Con Fidel Castro se ne va, nel bene e
nel male, un pezzo importante della storia mondiale del novecento. Fu, insieme
al fratello Raúl ed a Che Guevara, l’artefice della rivoluzione cubana contro
il dittatore Batista e, al contempo, l’ideatore di una delle applicazioni
pratiche di quella perfetta teoria dell’organizzazione socialista dello stato
che, però, nella realtà si è sempre tradotta in qualcosa di tutt’altro che
perfetto: segno evidente che la perfezione nell’arte del governare non esiste. Ciononostante
riuscì nell’impresa di trasformare Cuba da luna park per americani agiati, che
gozzovigliavano e lucravano con le loro imprese economiche, sfruttando i
contadini del luogo e determinando profonde diseguaglianze sociali, in un paese
in cui i poveri poterono migliorare la loro condizione e tutti disposero di una sanità e di una scolarizzazione paragonabili a quelli dei paesi
più evoluti. Il prezzo di questo sviluppo e di questo “egualitarismo” fu l’annientamento
di ogni dissenso, con la requisizione di imprese private (in gran parte di
possidenti americani, da qui l’odio giurato per lo stato cubano), il controllo
assoluto dei mezzi di informazione e la persecuzione sanguinaria degli
oppositori, che vennero incarcerati e giustiziati o costretti all’esilio.

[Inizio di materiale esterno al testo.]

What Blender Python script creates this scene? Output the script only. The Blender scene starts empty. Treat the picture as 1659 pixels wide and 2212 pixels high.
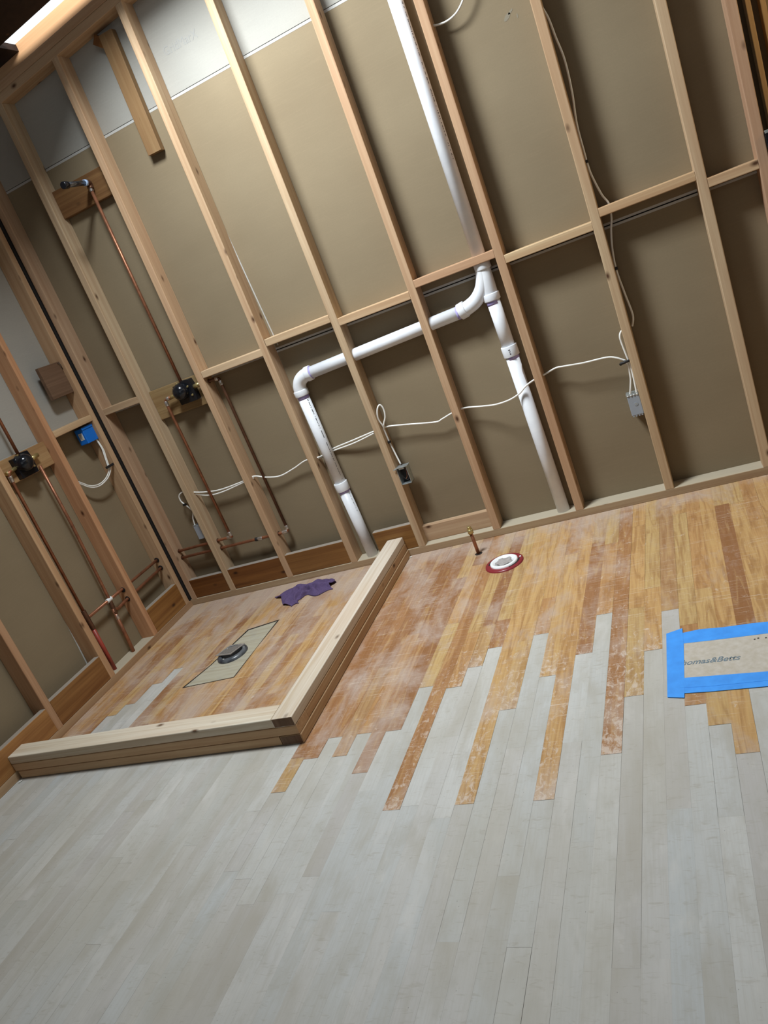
import bpy, bmesh, math, random
from mathutils import Vector, Matrix
random.seed(7)
R = math.radians
C = bpy.context.scene.collection

# ------------------------------------------------------------------ camera
cam_d = bpy.data.cameras.new('camera')
cam = bpy.data.objects.new('camera', cam_d); C.objects.link(cam)
RC = [[0.8894867, 0.2853644, -0.3569041], [-0.2284309, -0.3987737, -0.8881435], [-0.3957685, 0.8715198, -0.2895178]]
mx = Matrix(((RC[0][0], -RC[1][0], -RC[2][0], 2.94627),
             (RC[0][1], -RC[1][1], -RC[2][1], -3.41238),
             (RC[0][2], -RC[1][2], -RC[2][2], 1.40616),
             (0, 0, 0, 1)))
cam.matrix_world = mx
cam_d.sensor_fit = 'HORIZONTAL'; cam_d.sensor_width = 36.0
cam_d.lens = 36.0 * 1633.554 / 1659.0
cam_d.clip_start = 0.05
bpy.context.scene.camera = cam

# ------------------------------------------------------------------ light
sc = bpy.context.scene
sc.view_settings.view_transform = 'Standard'; sc.view_settings.look = 'None'
sc.view_settings.gamma = 1.0; sc.view_settings.use_curve_mapping = False
sc.view_settings.exposure = 0.0
w = bpy.data.worlds.new('sky'); sc.world = w; w.use_nodes = True
bg = w.node_tree.nodes['Background']
bg.inputs[0].default_value = (0.90, 0.96, 1.0, 1); bg.inputs[1].default_value = 1.5

def area(name, loc, rot, sx, sy, power, col):
    l = bpy.data.lights.new(name, 'AREA'); l.shape = 'RECTANGLE'; l.size = sx; l.size_y = sy
    l.energy = power; l.color = col
    o = bpy.data.objects.new(name, l); C.objects.link(o); o.location = loc; o.rotation_euler = rot
    return o
area('skylight_daylight', (1.35, -1.20, 3.50), (0, R(0), 0), 0.85, 0.60, 178, (0.89, 0.955, 1.0))
area('rear_fill', (2.0, -5.05, 1.75), (R(90), 0, 0), 2.2, 1.5, 7, (0.88, 0.95, 1.0))  # added fill from behind the camera, no window is built there
pl = bpy.data.lights.new('next_room_lamp', 'POINT'); pl.energy = 14; pl.color = (1.0, 0.72, 0.36); pl.shadow_soft_size = 0.05
plo = bpy.data.objects.new('next_room_lamp', pl); C.objects.link(plo); plo.location = (4.15, -0.15, 1.9)

# ------------------------------------------------------------------ materials
KA = 0.78
def new_mat(name):
    m = bpy.data.materials.new(name); m.use_nodes = True
    nt = m.node_tree; b = nt.nodes['Principled BSDF']
    return m, nt, b
def N(nt, t, **kw):
    n = nt.nodes.new(t)
    for k, v in kw.items():
        if k.startswith('i_'):
            key = k[2:]; key = int(key) if key.isdigit() else key.replace('_', ' ')
            n.inputs[key].default_value = v
        else: setattr(n, k, v)
    return n
def mixc(nt, fac, a, b, mode='MIX'):
    n = nt.nodes.new('ShaderNodeMix'); n.data_type = 'RGBA'; n.blend_type = mode; n.clamp_factor = True
    for sock, v in ((n.inputs[0], fac), (n.inputs[6], a), (n.inputs[7], b)):
        if hasattr(v, 'is_linked') or hasattr(v, 'node'): nt.links.new(v, sock)
        elif isinstance(v, (int, float)): sock.default_value = v
        else: sock.default_value = (*v, 1) if len(v) == 3 else v
    return n.outputs[2]
def ramp(nt, src, stops):
    n = nt.nodes.new('ShaderNodeValToRGB'); cr = n.color_ramp
    while len(cr.elements) < len(stops): cr.elements.new(0.5)
    for e, (p, c) in zip(cr.elements, stops):
        e.position = p; e.color = (*c, 1) if not isinstance(c, (int, float)) else (c, c, c, 1)
    nt.links.new(src, n.inputs[0]); return n.outputs[0]
def mapped(nt, scale, coord='Object', rot=(0, 0, 0), off=None):
    t = nt.nodes.new('ShaderNodeTexCoord'); mp = nt.nodes.new('ShaderNodeMapping')
    mp.inputs['Scale'].default_value = scale; mp.inputs['Rotation'].default_value = rot
    if off is not None:
        a = nt.nodes.new('ShaderNodeVectorMath'); a.operation = 'ADD'
        nt.links.new(t.outputs[coord], a.inputs[0]); nt.links.new(off, a.inputs[1]); nt.links.new(a.outputs[0], mp.inputs['Vector'])
    else: nt.links.new(t.outputs[coord], mp.inputs['Vector'])
    return mp.outputs[0]
def noise(nt, vec, scale=1.0, detail=3.0, rough=0.5, dist=0.0):
    n = nt.nodes.new('ShaderNodeTexNoise'); n.inputs['Scale'].default_value = scale
    n.inputs['Detail'].default_value = detail; n.inputs['Roughness'].default_value = rough; n.inputs['Distortion'].default_value = dist
    nt.links.new(vec, n.inputs['Vector']); return n.outputs['Fac']
def bump(nt, b, src, strength=0.2, dist=0.002):
    n = nt.nodes.new('ShaderNodeBump'); n.inputs['Strength'].default_value = strength; n.inputs['Distance'].default_value = dist
    nt.links.new(src, n.inputs['Height']); nt.links.new(n.outputs[0], b.inputs['Normal'])

def wood_mat(name, light, dark, knot=(0.10, 0.045, 0.02), knots=0.50, contrast=0.9, rough=0.7, dusty=None):
    """sawn lumber, grain along the board's own Z axis; object colour tints each board"""
    m, nt, b = new_mat(name)
    oi = nt.nodes.new('ShaderNodeObjectInfo')
    sv = nt.nodes.new('ShaderNodeVectorMath'); sv.operation = 'SCALE'; sv.inputs[0].default_value = (3.1, 5.3, 7.7)
    nt.links.new(oi.outputs['Random'], sv.inputs[3])
    g1 = noise(nt, mapped(nt, (34, 34, 0.9), off=sv.outputs[0]), 1.0, 4, 0.6, 0.6)
    g2 = noise(nt, mapped(nt, (190, 190, 5), off=sv.outputs[0]), 1.0, 2, 0.5)
    big = noise(nt, mapped(nt, (5, 5, 1.2), off=sv.outputs[0]), 1.0, 2, 0.5)
    c = mixc(nt, ramp(nt, g1, [(0.36, 0.0), (0.66, contrast)]), light, dark)
    mid = tuple(0.5 * (x + y) for x, y in zip(light, dark))
    c = mixc(nt, ramp(nt, g2, [(0.42, 0.0), (0.75, 0.35)]), c, dark)
    c = mixc(nt, ramp(nt, big, [(0.35, 0.0), (0.75, 0.45)]), c, tuple(x * y for x, y in zip(mid, (1.0, 0.84, 0.78))))
    # knots
    v = nt.nodes.new('ShaderNodeTexVoronoi'); v.inputs['Scale'].default_value = 1.0
    nt.links.new(mapped(nt, (13, 13, 7), off=sv.outputs[0]), v.inputs['Vector'])
    kn = ramp(nt, v.outputs['Distance'], [(0.045, 1.0), (0.10, 0.5), (0.17, 0.0)])
    sel = nt.nodes.new('ShaderNodeSeparateColor'); nt.links.new(v.outputs['Color'], sel.inputs[0])
    on = ramp(nt, sel.outputs[0], [(knots, 0.0), (knots + 0.02, 1.0)])
    mu = nt.nodes.new('ShaderNodeMath'); mu.operation = 'MULTIPLY'; nt.links.new(kn, mu.inputs[0]); nt.links.new(on, mu.inputs[1])
    c = mixc(nt, mu.outputs[0], c, knot)
    c = mixc(nt, 1.0, c, oi.outputs['Color'], 'MULTIPLY')
    c = mixc(nt, 1.0, c, (KA, KA, KA), 'MULTIPLY')
    if dusty:                                                  # settled dust lies on the top faces
        gn = nt.nodes.new('ShaderNodeNewGeometry'); sx = nt.nodes.new('ShaderNodeSeparateXYZ'); nt.links.new(gn.outputs['True Normal'], sx.inputs[0])
        c = mixc(nt, ramp(nt, sx.outputs[2], [(0.85, 0.0), (0.95, 0.85)]), c, dusty)
    nt.links.new(c, b.inputs['Base Color']); b.inputs['Roughness'].default_value = rough
    b.inputs['Specular IOR Level'].default_value = 0.3
    bump(nt, b, g2, 0.25, 0.0008)
    return m
M = {}
M['stud'] = wood_mat('fir_lumber', (0.66, 0.50, 0.335), (0.48, 0.315, 0.19))
M['old'] = wood_mat('aged_orange_board', (0.36, 0.18, 0.055), (0.17, 0.07, 0.02), knot=(0.05, 0.02, 0.01), contrast=0.9, rough=0.5, dusty=(0.34, 0.31, 0.27))
M['pale'] = wood_mat('spruce_with_sheen', (0.84, 0.77, 0.64), (0.58, 0.45, 0.30), knot=(0.16, 0.09, 0.05), knots=0.4)
M['ply'] = wood_mat('plywood', (0.50, 0.36, 0.17), (0.27, 0.155, 0.06), knots=0.7)
M['plate'] = wood_mat('floor_plate_lumber', (0.62, 0.47, 0.31), (0.42, 0.28, 0.17), dusty=(0.46, 0.41, 0.31))
M['weathered'] = wood_mat('weathered_block', (0.24, 0.145, 0.09), (0.14, 0.08, 0.045), knots=0.8)
M['deck'] = wood_mat('unlit_roof_deck', (0.035, 0.016, 0.009), (0.015, 0.007, 0.004), knots=0.9)  # near-black colour stands in for the unlit roof cavity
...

Rivoluzionario,
“Líder maximo”, eroe nazionale per i suoi compatrioti, leader internazionale e
dittatore feroce per gli avversari, Castro fu per quasi cinquant’anni il presidente
simbolo della resistenza al capitalismo dell’occidente e degli Usa, che ebbe la
sua massima espressione nel fallito sbarco degli esuli cubani nella Baia dei
porci, aiutati dagli americani, cui seguì l’installazione di testate atomiche
da parte dell’Unione sovietica (e qui si rischiò la terza guerra mondiale) e
come conseguenza ritorsiva l’imposizione di un lungo embargo commerciale (dal 1962
al 2015), che egli riuscì ad usare a proprio vantaggio, considerandolo come
causa principale di tutti i problemi di Cuba e facendo così accrescere il
patriottismo dei suoi connazionali. Per quanto riguarda la deriva totalitaria
mi chiedo spesso cosa sarebbe stata la Repubblica cubana se non ci fosse stato
il rapporto estremamente conflittuale con i vicini Stati Uniti. Ma la storia la
si scrive necessariamente dopo che i fatti sono accaduti, e ciò esclude i “se”

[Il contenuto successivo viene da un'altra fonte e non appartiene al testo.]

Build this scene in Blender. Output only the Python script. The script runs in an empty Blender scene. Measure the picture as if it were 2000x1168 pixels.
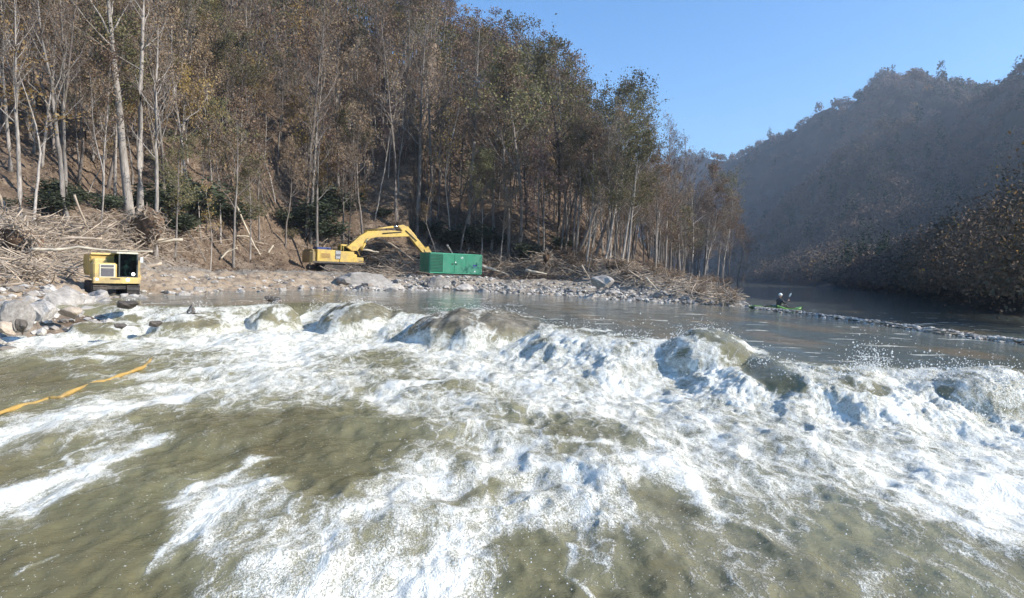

ed i “ma”. Al netto delle considerazioni sulle innegabili positività e sulle altrettanto
evidenti negatività lasciateci in eredità da Fidel Castro, resta comunque la
figura di un uomo che, nel bene e nel male, come fanno i grandi della terra ha
innescato un cambiamento epocale, lottando per degli ideali fermi e
teoricamente giusti, non chinando la testa al cospetto di una superpotenza
mondiale e trainando il suo popolo con l’utilizzo del patriottismo convinto
come carburante: fino alla vittoria, sempre!